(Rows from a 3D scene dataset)
**********

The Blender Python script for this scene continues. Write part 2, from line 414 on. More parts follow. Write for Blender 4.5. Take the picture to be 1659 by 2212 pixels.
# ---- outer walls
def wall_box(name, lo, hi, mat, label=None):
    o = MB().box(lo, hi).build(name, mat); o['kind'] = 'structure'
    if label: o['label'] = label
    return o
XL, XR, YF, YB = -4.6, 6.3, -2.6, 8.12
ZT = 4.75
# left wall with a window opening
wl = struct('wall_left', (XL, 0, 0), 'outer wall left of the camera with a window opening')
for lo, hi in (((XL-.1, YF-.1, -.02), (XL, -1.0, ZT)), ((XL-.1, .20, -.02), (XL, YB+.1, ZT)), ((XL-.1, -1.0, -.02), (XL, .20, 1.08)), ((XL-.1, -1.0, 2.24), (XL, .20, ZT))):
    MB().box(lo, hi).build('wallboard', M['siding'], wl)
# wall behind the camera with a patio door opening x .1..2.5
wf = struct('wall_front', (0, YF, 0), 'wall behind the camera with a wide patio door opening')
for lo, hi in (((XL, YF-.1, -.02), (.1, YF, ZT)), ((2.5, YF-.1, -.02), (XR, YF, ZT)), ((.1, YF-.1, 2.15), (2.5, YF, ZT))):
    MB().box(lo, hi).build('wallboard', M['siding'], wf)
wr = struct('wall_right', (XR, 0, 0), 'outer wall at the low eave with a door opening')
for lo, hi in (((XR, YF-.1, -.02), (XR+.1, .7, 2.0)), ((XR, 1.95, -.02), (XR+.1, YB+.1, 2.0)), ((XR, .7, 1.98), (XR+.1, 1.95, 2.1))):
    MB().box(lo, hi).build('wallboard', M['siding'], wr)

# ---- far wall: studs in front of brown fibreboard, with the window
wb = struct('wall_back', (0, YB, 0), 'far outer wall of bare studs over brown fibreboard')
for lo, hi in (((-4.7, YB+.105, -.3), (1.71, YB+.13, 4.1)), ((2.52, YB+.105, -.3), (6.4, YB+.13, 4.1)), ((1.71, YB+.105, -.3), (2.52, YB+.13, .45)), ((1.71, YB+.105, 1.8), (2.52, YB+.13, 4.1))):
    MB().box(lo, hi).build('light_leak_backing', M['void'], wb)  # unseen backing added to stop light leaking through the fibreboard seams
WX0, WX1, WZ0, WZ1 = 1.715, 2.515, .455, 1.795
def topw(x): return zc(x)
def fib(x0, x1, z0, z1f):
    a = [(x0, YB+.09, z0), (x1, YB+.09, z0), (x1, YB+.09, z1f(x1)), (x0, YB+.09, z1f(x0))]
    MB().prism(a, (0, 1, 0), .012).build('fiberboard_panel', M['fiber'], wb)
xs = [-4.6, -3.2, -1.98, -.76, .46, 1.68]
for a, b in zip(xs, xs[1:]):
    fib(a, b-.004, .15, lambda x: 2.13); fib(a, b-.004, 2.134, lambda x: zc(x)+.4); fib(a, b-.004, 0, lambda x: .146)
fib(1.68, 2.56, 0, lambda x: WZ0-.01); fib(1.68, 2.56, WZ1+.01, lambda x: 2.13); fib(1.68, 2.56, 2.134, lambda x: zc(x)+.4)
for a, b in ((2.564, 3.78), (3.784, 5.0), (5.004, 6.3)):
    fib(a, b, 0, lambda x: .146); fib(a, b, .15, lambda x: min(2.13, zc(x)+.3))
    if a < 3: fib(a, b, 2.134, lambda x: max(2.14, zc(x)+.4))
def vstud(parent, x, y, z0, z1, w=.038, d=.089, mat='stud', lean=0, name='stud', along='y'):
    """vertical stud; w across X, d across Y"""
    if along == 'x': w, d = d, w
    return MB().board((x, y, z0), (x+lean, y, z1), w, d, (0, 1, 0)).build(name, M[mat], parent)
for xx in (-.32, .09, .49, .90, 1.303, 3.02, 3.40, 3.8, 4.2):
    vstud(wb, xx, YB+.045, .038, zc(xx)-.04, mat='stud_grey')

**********

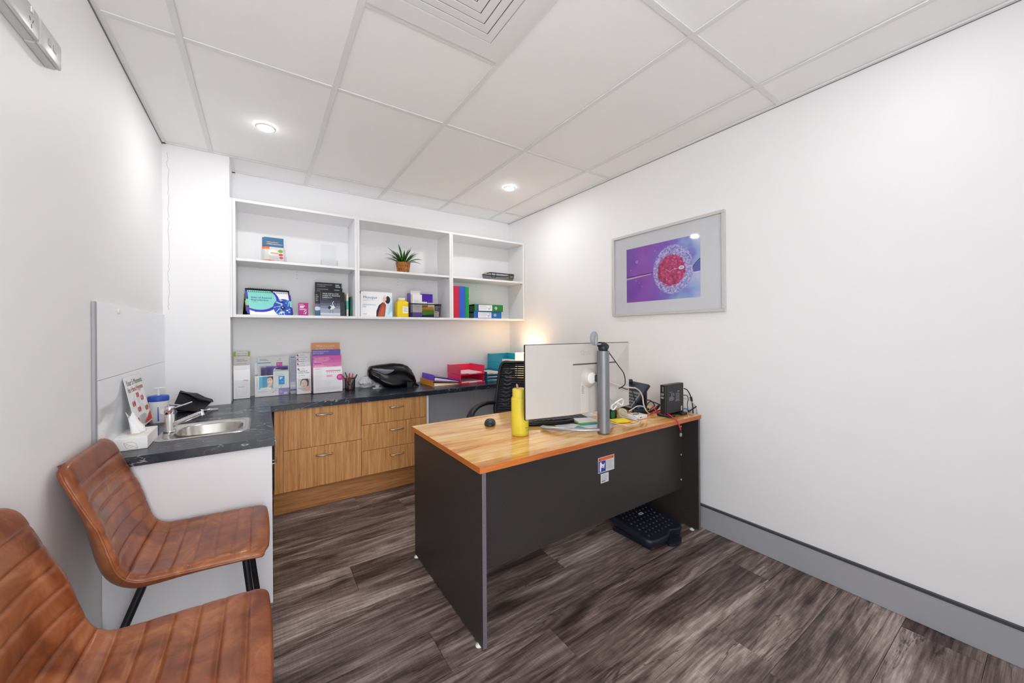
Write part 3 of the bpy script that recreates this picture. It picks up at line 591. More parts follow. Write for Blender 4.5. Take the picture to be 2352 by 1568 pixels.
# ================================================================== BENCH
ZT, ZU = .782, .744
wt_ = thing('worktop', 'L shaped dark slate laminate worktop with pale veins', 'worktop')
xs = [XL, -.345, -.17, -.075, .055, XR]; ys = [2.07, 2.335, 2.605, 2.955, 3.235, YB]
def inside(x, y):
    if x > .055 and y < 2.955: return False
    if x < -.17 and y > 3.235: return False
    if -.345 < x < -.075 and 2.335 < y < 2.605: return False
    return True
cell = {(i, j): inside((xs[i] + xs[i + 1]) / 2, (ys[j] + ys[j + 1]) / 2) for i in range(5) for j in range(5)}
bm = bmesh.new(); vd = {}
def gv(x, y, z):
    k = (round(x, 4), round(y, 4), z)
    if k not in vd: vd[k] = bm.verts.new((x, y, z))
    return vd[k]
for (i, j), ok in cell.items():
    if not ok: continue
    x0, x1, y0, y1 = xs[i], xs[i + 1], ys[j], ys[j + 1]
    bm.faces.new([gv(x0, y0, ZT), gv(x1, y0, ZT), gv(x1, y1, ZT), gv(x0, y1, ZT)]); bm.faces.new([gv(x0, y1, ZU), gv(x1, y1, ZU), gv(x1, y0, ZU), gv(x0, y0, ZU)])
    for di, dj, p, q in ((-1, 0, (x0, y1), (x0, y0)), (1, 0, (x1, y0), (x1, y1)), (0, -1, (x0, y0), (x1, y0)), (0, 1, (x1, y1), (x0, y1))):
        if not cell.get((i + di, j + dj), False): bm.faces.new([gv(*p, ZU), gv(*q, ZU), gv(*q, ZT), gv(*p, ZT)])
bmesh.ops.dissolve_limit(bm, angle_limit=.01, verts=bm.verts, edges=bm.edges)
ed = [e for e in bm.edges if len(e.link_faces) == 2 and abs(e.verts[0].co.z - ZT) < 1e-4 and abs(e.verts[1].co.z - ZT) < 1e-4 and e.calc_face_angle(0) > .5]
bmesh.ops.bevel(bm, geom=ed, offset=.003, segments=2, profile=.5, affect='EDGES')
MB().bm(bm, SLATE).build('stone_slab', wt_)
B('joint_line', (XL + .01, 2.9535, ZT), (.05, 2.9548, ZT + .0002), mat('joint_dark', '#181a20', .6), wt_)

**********

Task instructions
Tally how many lines of the data include the word "script". Write the number and nothing else.

Result of the exercise
2